Qualche
anno fa sentii Roberto Saviano affermare che è rivoluzionario e può salvare il
Paese fare bene il proprio lavoro. Trovai il concetto intelligente e ne
condivisi lo spirito. Ammetto però che solo oggi ne colgo pienamente, oltre
alla saggezza, la forza rivoluzionaria.
Quando
scrivo del piacere e del valore della “fatica” alludo esattamente alla fierezza
del dovere e del rispetto e alla serenità che ne deriva, in termini individuali
e collettivi. Ma, appunto, non ne avrei colto la portata rivoluzionaria se non
mi fossi applicata con buona volontà nell’osservazione dei nostri tempi. Tempi
di deriva.
La
corruzione morale generale, dice la signora Lia, ha partorito i “macro problemi”

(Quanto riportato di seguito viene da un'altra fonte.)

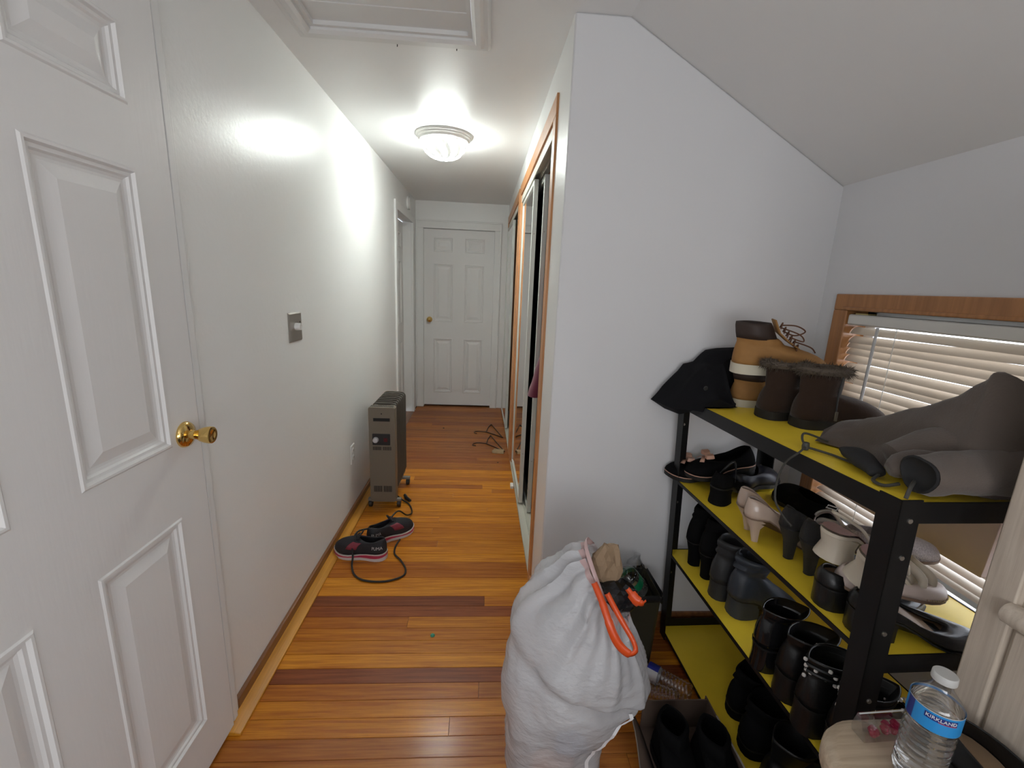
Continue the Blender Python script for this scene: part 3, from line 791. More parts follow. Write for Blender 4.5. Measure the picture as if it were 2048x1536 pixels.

nei quali, peraltro, proseguiamo a infiacchirci con una presuntuosa pigrizia.
Guardandomi
intorno, per strada, negli uffici, al ristorante, in un negozio, vedo la
disastrosa realtà di uomini e donne che arronzano, sbuffano, trascurano.
D’altra
parte nel Paese della furbizia, la scorciatoia e la disonestà regnano sovrani. Ormai
non tendiamo “al massimo”, giochiamo sempre al risparmio di energie e qualità. Abbiamo
addirittura il terrore di passare per fessi se facciamo più o meglio di altri. Tutto
funziona in termini di paragoni scabrosi e non di modelli positivi. Senza alcun
orgoglio di risultato autentico.
Il
merito è una spina nel fianco, è vero. Evaporata la fiducia nella giustizia, la
delusione e la rabbia sono feroci. Però se restiamo adagiati su questa infelice
resa non vedremo mai splendidi orizzonti. Francamente, considerando la severità
che riservo a me stessa, non vorrei dover essere il mio giudice! Insomma, è
questione di coscienza. Non posso sottrarmi alla rivoluzione, mi punirei con
crudeltà ineguagliabile.
Voglio
fare bene il mio lavoro, voglio impegnarmi ogni minuto, ogni giorno perché la
mia testa e le mie mani siano concentrate e dignitose. D’altra parte,
credetemi, trovo eccitante la dedizione. Forse mi inebria la soddisfazione, d’accordo.
Ma a farmi godere è anche la percezione di pace con me e con il mondo.
Questa
è appunto la grande rivoluzione possibile: fare bene il proprio lavoro è
giovamento contagioso, si diffonde e ricade su tutti. Evviva, confermato che
sono una rivoluzionaria, mi sento davvero in forma.